At the time Catalyst was formed in January 2025, Ken Ohashi, chief executive officer of Brooks Brothers, also assumed the CEO post at Eddie Bauer. He could not be reached for comment on the bankruptcy filing but sources said that since he took the helm, he has spearheaded the company’s return to more-lifestyle products. And business in categories such as sweaters and fleece were reportedly strong over the holiday season.
Its 2025 holiday campaign was titled “For the Outdoors ad the Outdoorsy” and featured joggers, faux shearing fleece jackets and vests and beanies for activities such as skiing and camping.
But the stores remained the problem. Sources said that the majority of the Eddie Bauer stores in North America have been unprofitable for years as the brand lost ground to more-technical experts such as Arc’teryx, The North Face, Patagonia and others.
However, as part of its go-forward strategy, Authentic is seeking to return to the brand’s roots and will reintroduce its First Ascent elite performance line this month. A multi-channel spring campaign, titled “Living Your Adventure,” will focus on the relaunch and the company’s products for both elite and everyday explorers.

A look from the Eddie Bauer spring campaign.
“In partnership with Outdoor 5, we are excited to put a spotlight on the brand pillars that have always defined Eddie Bauer: quality, functionality, and outdoor innovation,” said David Brooks, executive vice president of action and outdoor sports, lifestyle at Authentic. “We are also proud to announce the return of First Ascent, one of Eddie Bauer’s elite, performance-tested lines. Our focus is on Eddie Bauer’s roots in the outdoors while expanding its digital and wholesale reach to meet adventure-seeking consumers wherever they choose to shop.”
Eddie Bauer’s history dates back more than a century, and its namesake founder is credited with having developed the first quilted down jacket via a 1940 patent. A Pacific Northwest sportsman, he started the brand in 1920 by selling tennis wear in Seattle. PSEB first linked up with Eddie Bauer in 2009.

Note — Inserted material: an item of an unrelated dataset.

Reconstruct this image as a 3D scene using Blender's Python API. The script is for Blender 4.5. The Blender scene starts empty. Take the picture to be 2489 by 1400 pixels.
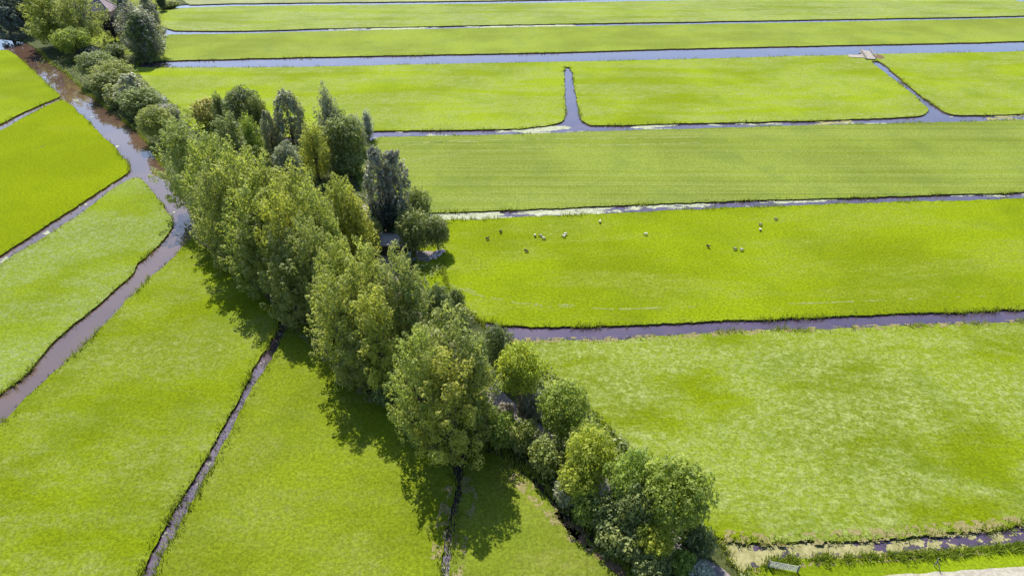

The company changed hands several times over the years after its founder sold it in 1968. General Mills and Spiegel owned it at different points in time. It was part of a bankruptcy filing by Spiegel in 2003 , the company filed for Chapter 11 bankruptcy in Delaware in 2009 and it was later purchased by Golden Gate Capital for $286 million. It filed Chapter 11 a second time in 2009.